There is not a scintilla or a shred of evidence of Cherwell district council having granted any planning permission at any time for land that it considered was not likely to be built upon. However, the local council and local councillors, having granted planning permission in good faith, are not in a position to control the speed at which house builders and developers utilise such planning permission.

Ministers are going to need to make it very, very clear to the Planning Inspectorate that, in considering the five-year housing supply, inspectors need to have regard and take into account planning permissions that have been granted or, as the Minister put it,

“it seems to me that if councils have done their bit by granting planning permission, that ought to be taken into account by the Planning Inspectorate”.—[Official Report, 30 January 2012; Vol. 546, c. 539.]

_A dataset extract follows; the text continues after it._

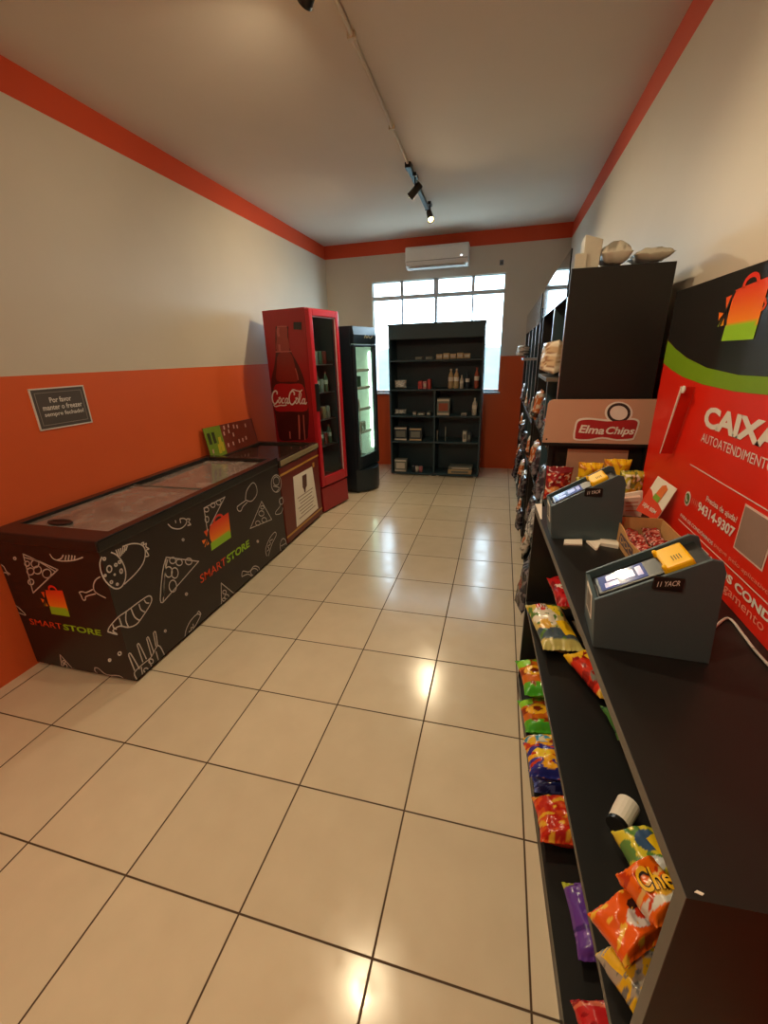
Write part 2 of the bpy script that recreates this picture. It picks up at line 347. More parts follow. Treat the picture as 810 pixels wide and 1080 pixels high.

I would hope that the Minister will be able to confirm that Ministers are giving the Planning Inspectorate guidance on the weight that it should give to draft local plans and on the account that it should take of planning permissions that have already been granted.

If such guidance is given, I think there is every prospect of the national planning policy framework being introduced in an orderly, sensible, plan-led way, based on the principles of localism, local decision taking and neighbourhood planning. If not, I think between now and the adoption of new local plans we are simply going to see some very opportunist planning applications, with house builders and developers simply hoping that those who put in their applications first will have their housing applications granted.